Toutefois, si le phénomène Trump se consume au fil des mois, les discours qu’il a tenus et les enjeux qu’il a soulevés ne disparaîtront pas. En tirant sans sommation sur tous les ennemis de « son Amérique », Trump a allumé un feu de prairie qui risque de faire des dégâts.

En s’en prenant violemment aux sans papiers mexicains, il a sans doute compromis la stratégie républicaine de séduire les Latinos, « des conservateurs qui s’ignorent », comme l’avait dit Ronald Reagan. Mais il a surtout mis en évidence l’existence ou plutôt la persistance d’une Amérique inquiétante, frustrée, revancharde, qui fait un bras d’honneur à la raison et entre dans l’avenir à reculons.
Qui sont en effet ces 30% d’électeurs républicains qui disent accorder aujourd’hui leurs faveurs  à Donald Trump? Même si certains le soutiennent par bravade, même si d’autres le voient tout bonnement comme un nouveau Ronald Reagan, sa candidature a électrisé une partie de la population blanche qui se reconnaît dans une droite populiste et chauvine, prête à en découdre avec les minorités ethniques, les libéraux, les « gauchistes », les Chinois, les Frenchies et le reste du monde. Une Amérique qui, fondamentalement, n’a pas digéré que Barack Obama ait pu accéder à la fonction suprême et qui est prête à tout pour gâcher sa présidence et revenir en arrière, même au risque de nuire aux intérêts supérieurs du pays.
Son attrait, comme le démontre Evan Osnos dans un long reportage du New Yorker, déborde des limites déjà extrémissimes du Tea Party pour s’étendre à des formations politiques plus radicales encore, proches des sectes suprémacistes ou des nostalgiques de la Confédération sudiste. Cette Amérique qui s’entiche de Donald Trump est ainsi l’expression d’un courant éternel que Richard Hofstadter avait brillamment analysé en 1964 dans son livre sur le « style paranoïaque » dans la politique américaine. En 1850, ce courant s’était traduit dans le mouvement nativiste des « know nothing »qui s’opposaient à l’immigration massive des catholiques irlandais. A l’aube de la Seconde guerre mondiale, Il s’était emballé pour le prêtre national-catholique Charles Coughlin qui, dénonçait le New Deal de Roosevelt, l’influence juive et l’engagement des Etats-Unis aux côtés de l’Angleterre.

Nostalgies
Aujourd’hui, insécurisée par les changements démographiques qui annoncent la minorisation des blancs « caucasiens » au sein de la population américaine, fragilisée par une globalisation que les Etats-Unis ne contrôlent plus, cette « Amérique paranoïaque » se sent menacée dans son identité et se réfugie dans la nostalgie d’une époque révolue. Lorsque le pays était et, de très loin, la première puissance du monde. Lorsque les « communistes » et autres partageux se tenaient à carreau. Lorsque les Noirs du Sud Profond devaient rester à leur place. Lorsque les dos mouillés pouvaient être renvoyés sans égards de l’autre côté du rio Grande. Lorsque les femmes se contentaient d’arranger leur chignon à la maison.
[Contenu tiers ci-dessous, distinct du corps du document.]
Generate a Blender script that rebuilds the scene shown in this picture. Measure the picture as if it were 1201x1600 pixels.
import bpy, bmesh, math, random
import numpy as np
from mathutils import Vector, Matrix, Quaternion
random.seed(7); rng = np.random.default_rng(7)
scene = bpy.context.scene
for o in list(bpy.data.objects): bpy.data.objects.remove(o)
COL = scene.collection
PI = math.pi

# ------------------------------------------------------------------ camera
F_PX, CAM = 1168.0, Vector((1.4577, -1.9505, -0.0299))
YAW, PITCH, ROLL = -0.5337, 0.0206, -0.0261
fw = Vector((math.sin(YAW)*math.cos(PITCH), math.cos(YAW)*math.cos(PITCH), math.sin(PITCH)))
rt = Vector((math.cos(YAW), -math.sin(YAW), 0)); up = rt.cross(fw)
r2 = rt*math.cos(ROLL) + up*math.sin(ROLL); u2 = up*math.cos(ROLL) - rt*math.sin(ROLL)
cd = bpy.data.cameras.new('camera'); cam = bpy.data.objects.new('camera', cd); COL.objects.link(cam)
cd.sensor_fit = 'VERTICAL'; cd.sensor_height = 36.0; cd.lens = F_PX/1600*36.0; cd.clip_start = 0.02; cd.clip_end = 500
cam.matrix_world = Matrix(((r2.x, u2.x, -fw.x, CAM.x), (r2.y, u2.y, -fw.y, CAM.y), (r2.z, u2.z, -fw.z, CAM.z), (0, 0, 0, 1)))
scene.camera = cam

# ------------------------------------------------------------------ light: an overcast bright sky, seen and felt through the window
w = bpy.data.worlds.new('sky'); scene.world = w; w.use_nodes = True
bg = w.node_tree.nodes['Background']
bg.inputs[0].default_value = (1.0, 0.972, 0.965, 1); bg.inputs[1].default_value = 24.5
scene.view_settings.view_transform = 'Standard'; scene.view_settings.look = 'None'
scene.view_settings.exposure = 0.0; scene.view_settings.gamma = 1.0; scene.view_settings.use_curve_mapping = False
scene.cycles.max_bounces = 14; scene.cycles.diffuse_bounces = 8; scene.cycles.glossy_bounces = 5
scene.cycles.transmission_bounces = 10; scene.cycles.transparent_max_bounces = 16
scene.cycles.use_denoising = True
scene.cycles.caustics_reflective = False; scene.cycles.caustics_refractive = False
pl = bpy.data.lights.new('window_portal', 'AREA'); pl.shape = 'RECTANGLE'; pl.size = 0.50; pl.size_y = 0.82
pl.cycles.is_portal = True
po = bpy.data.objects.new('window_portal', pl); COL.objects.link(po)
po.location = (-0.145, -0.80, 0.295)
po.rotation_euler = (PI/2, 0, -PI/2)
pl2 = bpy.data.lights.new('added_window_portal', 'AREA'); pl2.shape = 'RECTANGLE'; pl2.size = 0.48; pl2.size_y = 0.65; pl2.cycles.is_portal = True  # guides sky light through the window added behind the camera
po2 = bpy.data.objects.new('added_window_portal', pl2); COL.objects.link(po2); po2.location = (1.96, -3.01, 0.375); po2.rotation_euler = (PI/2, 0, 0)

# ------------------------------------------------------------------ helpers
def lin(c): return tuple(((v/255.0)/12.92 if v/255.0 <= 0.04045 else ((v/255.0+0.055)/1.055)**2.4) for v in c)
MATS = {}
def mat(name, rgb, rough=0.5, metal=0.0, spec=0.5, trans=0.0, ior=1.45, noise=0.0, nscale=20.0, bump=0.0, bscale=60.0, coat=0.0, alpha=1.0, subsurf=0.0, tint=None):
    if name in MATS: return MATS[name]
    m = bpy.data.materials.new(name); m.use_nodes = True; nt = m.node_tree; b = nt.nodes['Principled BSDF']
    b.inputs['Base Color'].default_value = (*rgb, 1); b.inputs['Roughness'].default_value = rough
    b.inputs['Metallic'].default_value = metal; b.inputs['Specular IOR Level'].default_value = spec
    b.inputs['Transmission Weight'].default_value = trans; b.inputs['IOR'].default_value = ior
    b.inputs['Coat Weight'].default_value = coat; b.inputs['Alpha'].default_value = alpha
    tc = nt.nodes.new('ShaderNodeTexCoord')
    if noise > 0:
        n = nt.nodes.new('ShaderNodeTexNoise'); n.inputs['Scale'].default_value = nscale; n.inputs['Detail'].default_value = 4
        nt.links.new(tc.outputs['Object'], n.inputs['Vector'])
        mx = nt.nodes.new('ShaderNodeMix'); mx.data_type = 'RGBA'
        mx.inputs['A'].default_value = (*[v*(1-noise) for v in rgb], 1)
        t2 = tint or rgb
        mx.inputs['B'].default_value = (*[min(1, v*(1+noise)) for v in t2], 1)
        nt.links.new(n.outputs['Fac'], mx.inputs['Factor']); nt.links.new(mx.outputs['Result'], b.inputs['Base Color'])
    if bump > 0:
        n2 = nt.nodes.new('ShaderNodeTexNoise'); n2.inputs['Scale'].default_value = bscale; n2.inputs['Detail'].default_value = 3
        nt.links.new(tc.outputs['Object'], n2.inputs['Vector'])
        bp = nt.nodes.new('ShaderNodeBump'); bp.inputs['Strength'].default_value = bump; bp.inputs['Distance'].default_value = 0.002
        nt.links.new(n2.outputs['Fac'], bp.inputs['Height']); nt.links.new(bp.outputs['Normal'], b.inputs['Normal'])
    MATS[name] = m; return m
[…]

Donald Trump, avec ses vantardises sur sa richesse et ses succès de chef d’entreprises, renvoie à cette image d’un rêve américain, clinquant comme un casino de Las Vegas, dont une certaine tribu blanche se croyait le propriétaire exclusif. A l’image des nouveaux populistes européens qui parlent eux aussi comme des plébéiens, il ne représente pas les plus pauvres et les plus faibles face aux élites. « Il est la voix du privilège contrarié », écrit Jeet Heer dans The New Republic, de ceux dont l’anxiété, attisée par la crainte d’une perte de statut et de revenus. débouche non pas sur un désir de justice et solidarité, mais sur une volonté brutale d’inégalité et d’exclusion.
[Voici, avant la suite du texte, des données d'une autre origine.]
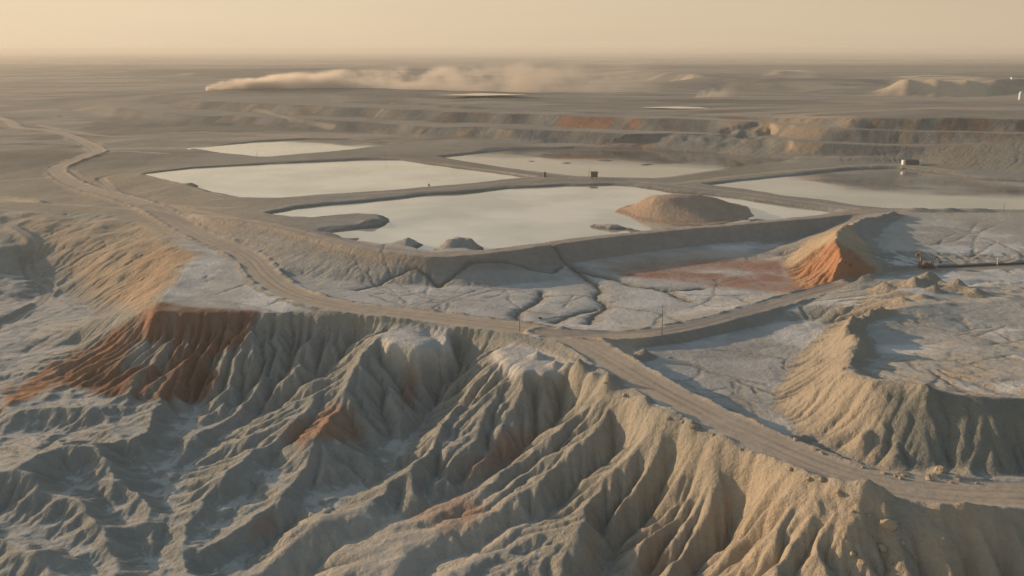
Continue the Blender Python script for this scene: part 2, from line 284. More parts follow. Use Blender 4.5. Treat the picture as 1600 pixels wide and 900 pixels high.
for (x, y, dx, dy, n, z) in ((930, 495, -1, -.15, 8, -8), (870, 490, -.9, -.3, 7, -8), (945, 478, 1, -.1, 8, -8), (934, 464, -1, -.1, 7, -8), (1040, 452, 1, .2, 7, -8), (760, 470, -1, -.1, 8, -8), (700, 470, -1, -.05, 8, -8), (620, 462, -.9, -.2, 6, -8),
                         (560, 430, 1, .15, 7, -8), (1080, 480, 1, -.2, 6, -8), (830, 450, -1, .2, 7, -8), (780, 445, -1, .1, 7, -8), (1050, 560, 1, .12, 9, -9), (1040, 590, 1, .1, 8, -9), (1120, 545, 1, -.05, 7, -9), (1100, 620, 1, -.12, 6, -9), (1150, 590, .9, .2, 6, -9),
                         (1180, 640, -.6, -.4, 5, -9), (1400, 560, 1, -.1, 9, 5), (1480, 575, 1, -.2, 8, 5), (1560, 600, -.5, -.45, 7, 7), (1500, 520, 1, -.06, 8, 4), (1440, 505, 1, .1, 8, 4), (1500, 360, 1, .05, 7, 3), (1430, 385, 1, -.05, 7, 2), (1480, 395, 1, .02, 7, 2), (1560, 350, -1, .1, 6, 4),
                         (330, 470, 1, -.1, 6, -8), (420, 440, -.9, .3, 5, -8)):
    for b in branch(x, y, dx, dy, n, 19, 1): cracks.append([(*W(px, py, z), 0) for px, py in b])
print('cracks', len(cracks))
crest_w = smooth_pts(L([(1370, 482, 6), (1335, 492, 8), (1322, 515, 8), (1345, 540, 8.5), (1318, 572, 10), (1345, 592, 9.5), (1400, 604, 10.5), (1450, 612, 11)]), 4)
cresta_w = smooth_pts(L([(1400, 333, 6), (1352, 344, 9), (1322, 352, 11), (1302, 372, 12.5), (1325, 394, 11.5), (1345, 405, 9), (1372, 426, 2)]), 4)
track1_w = smooth_pts(L(TRACK1), 4); track2_w = smooth_pts(L(TRACK2), 5); emb_w = smooth_pts(L(EMB), 4)
pond_w = {k: [W(x, y, 0) for x, y in v] for k, v in PONDS.items()}
BAD = L([(-400, 330, -5), (0, 325, -5), (90, 330, -5), (160, 334, -6), (215, 346, -6), (268, 370, -6), (300, 402, -6), (272, 440, -7), (232, 487, -8)])+L(RIM[6:])+[(900, 190, 0), (900, 60, 0), (-900, 60, 0)]
HEAPB = L([(1290, 505, -8), (1255, 545, -9), (1225, 590, -9.5), (1212, 640, -9.5), (1250, 682, -9), (1340, 722, -7.5), (1400, 738, -6.5), (1480, 745, -6), (1600, 747, -6), (1800, 748, -6), (2120, 748, -6), (2120, 440, -1), (1540, 438, -1), (1440, 443, -2), (1360, 452, -4)])
HEAPA = L([(1400, 331, 4), (1340, 340, -1), (1262, 372, -6), (1225, 408, -7.5), (1232, 430, -8), (1262, 456, -7.5), (1300, 445, -5), (1372, 430, -1), (1440, 418, -.5), (1600, 410, 0), (2120, 404, 0), (2120, 330, 4), (1600, 331, 4)])
MOUND = L([(960, 330, 0), (1000, 345, 0), (1050, 352, 0), (1110, 352, 0), (1155, 345, 0), (1176, 337, 0), (1160, 322, 0), (1110, 313, 0), (1060, 311, 0), (1010, 313, 0), (975, 323, 0)])
chan_px = [[(828, 394), (840, 405), (868, 414), (900, 424), (925, 438), (940, 452), (934, 464), (946, 478), (930, 492), (926, 503)],
           [(900, 424), (950, 433), (1000, 446), (1060, 452), (1100, 450)], [(690, 446), (740, 432), (800, 428), (860, 430), (876, 422)], [(560, 452), (640, 436), (690, 446)],
           [(1045, 452), (1062, 462), (1080, 470)], [(934, 480), (900, 490), (872, 500)], [(820, 505), (812, 488), (840, 470), (850, 455)]]
chan_w = [smooth_pts([(*W(x, y, -8), 0) for x, y in c], 4) for c in chan_px]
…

Ainsi, même s’il se veut aussi américain que la Winchester, Donald Trump est le « cousin d’Amérique » des mouvements populistes d’extrême droite qui émergent aujourd’hui en Europe. « Trump a conduit l’Amérique dans le courant qui traverse les autres démocraties occidentales – la Grande-Bretagne, la France, l’Espagne, la Grèce, la Scandinavie – où des partis xénophobes et nationalistes assiègent les politiciens modérés », note Ishaan Tharoor dans le Washington Post. Il est l’avatar américain de Marine Le Pen ou de Geert Wilders. Comme eux, il est le symptôme d’une crise profonde d’un modèle économique et social dans un monde devenu trop compliqué, trop bigarré. Comme eux, il est aussi le ferment du déclin. Car il célèbre l’ignorance et courtise la bêtise. Car il attise des ressentiments et des passions qui, de tous temps, ont commencé comme une farce et se sont terminés dans la tragédie.